Order reduction of nonlinear dynamic models by subspace identification and stepwise regression.

摘要

Detailed dynamic nonlinear models are frequently available for chemical processes due the understanding achieved in many areas, such as thermodynamics and kinetics, and the subsequent appearance of rigorous dynamic commercial simulators. These detailed models have been useful in off-line studies; however, their large size has precluded their use in on-line applications such as Nonlinear Model Predictive Control (NL-MPC) and estimation of unmeasured variables by state estimation. This thesis develops a methodology for obtaining Non-Linear Low Order Models (NLLOM) that retain the dominant dynamic characteristics of the detailed model. This methodology is based on a data driven approach which uses the detailed model as a data source. The methodology is broken into two major tasks. In the first task, a Regional Linear Low Order Model (ReLLOM) is developed, and in the second task, appropriate nonlinear terms are augmented to the ReLLOM to form the NLLOM. Techniques are presented for designing simultaneous multiple-input perturbation signals that ensure that the collected data has sufficient information for identifying the ReLLOM and NLLOM structures and parameters. The designed input signals also ease development of the ReLLOM by facilitating removal of certain classes of nonlinearities from the data. The ReLLOM has a discrete state-space structure, each state corresponding directly to an output within the detailed model.

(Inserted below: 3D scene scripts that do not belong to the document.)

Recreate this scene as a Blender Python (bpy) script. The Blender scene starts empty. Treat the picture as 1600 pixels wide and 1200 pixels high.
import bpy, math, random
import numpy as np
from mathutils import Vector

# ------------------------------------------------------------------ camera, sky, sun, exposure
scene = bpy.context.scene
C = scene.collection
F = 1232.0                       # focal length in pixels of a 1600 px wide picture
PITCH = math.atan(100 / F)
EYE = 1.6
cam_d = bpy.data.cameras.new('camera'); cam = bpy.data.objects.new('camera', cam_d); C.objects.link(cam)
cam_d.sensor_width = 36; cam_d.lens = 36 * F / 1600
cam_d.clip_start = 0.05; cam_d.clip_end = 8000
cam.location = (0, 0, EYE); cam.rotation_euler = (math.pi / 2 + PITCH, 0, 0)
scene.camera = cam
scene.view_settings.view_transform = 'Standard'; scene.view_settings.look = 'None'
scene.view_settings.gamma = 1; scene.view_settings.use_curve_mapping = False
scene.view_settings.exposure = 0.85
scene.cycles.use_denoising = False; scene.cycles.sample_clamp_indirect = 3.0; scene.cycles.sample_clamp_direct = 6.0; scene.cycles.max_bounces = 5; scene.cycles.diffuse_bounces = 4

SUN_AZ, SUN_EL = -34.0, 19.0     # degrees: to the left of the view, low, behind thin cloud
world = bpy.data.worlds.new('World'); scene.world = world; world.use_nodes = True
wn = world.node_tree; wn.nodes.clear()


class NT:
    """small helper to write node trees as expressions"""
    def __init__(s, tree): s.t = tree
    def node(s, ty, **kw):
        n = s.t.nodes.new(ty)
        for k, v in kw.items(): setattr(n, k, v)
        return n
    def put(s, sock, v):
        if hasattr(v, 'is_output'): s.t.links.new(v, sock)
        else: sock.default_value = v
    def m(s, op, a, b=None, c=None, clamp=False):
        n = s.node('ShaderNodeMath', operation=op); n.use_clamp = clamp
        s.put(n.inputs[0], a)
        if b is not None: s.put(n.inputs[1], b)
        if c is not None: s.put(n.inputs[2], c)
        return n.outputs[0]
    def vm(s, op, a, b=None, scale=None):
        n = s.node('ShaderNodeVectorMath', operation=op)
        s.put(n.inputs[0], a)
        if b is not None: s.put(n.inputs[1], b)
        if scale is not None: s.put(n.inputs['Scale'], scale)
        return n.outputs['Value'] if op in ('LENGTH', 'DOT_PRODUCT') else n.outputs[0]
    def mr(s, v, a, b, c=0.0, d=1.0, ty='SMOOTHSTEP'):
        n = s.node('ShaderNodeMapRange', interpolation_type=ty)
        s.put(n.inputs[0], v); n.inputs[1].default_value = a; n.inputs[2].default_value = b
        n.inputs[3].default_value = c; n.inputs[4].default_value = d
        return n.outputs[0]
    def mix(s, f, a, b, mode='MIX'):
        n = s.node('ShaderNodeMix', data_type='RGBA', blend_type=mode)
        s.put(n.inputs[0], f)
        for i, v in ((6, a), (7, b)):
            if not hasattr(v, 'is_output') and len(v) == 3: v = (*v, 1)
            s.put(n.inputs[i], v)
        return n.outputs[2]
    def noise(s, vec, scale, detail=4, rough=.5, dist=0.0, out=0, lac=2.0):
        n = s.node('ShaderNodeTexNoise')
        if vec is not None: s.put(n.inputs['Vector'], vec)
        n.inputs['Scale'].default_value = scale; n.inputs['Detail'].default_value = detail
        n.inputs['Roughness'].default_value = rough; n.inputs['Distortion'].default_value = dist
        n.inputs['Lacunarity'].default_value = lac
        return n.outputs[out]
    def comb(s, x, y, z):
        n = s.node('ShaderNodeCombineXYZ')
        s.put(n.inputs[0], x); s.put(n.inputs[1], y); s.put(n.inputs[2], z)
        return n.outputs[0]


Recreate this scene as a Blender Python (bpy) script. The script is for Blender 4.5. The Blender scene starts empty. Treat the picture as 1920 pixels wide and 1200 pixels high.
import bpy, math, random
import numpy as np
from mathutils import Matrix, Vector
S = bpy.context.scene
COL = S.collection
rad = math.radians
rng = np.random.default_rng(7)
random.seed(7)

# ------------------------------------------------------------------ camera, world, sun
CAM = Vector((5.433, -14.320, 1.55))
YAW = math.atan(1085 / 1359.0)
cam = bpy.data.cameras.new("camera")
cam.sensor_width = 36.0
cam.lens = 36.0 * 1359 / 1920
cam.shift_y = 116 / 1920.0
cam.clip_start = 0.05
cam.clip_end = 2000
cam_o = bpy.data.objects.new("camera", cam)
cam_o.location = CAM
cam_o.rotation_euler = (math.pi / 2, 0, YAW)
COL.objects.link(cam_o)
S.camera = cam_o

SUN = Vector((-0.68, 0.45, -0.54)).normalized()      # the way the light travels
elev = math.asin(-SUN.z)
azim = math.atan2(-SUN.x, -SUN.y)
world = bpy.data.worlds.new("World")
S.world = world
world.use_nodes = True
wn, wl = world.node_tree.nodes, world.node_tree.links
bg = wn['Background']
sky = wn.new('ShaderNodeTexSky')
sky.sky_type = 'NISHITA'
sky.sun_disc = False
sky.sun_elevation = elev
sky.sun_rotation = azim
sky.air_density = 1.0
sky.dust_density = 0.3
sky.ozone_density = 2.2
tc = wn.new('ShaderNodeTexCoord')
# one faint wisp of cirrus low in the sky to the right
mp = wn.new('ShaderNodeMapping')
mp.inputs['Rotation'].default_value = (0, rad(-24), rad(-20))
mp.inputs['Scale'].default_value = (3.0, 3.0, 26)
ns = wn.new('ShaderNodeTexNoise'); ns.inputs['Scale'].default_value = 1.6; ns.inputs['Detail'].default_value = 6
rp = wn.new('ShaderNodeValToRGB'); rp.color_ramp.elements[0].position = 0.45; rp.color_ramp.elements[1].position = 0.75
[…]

The ReLLOM thus has physically meaningful states while state-space models arrived at by system identification in general do not. In order for the ReLLOM to achieve the desired accuracy, the number of states needed may be greater than the number of primary outputs of direct interest. A method based on Key Set Factor Analysis (KSFA) and subspace projections is presented for selecting the optimal set of secondary outputs needed to make the state/output relationship square. Once the ReLLOM is constructed, appropriate nonlinear terms are selected by stepwise regression between a set of candidate nonlinear terms and the nonlinear residuals between the ReLLOM and the data. The selected terms are appended to the ReLLOM to form the NLLOM, and their coefficients are determined using nonlinear parameter estimation. The methodology presented does not rely on process specific heuristics, and thus has wide applicability to processes both inside and outside of chemical engineering.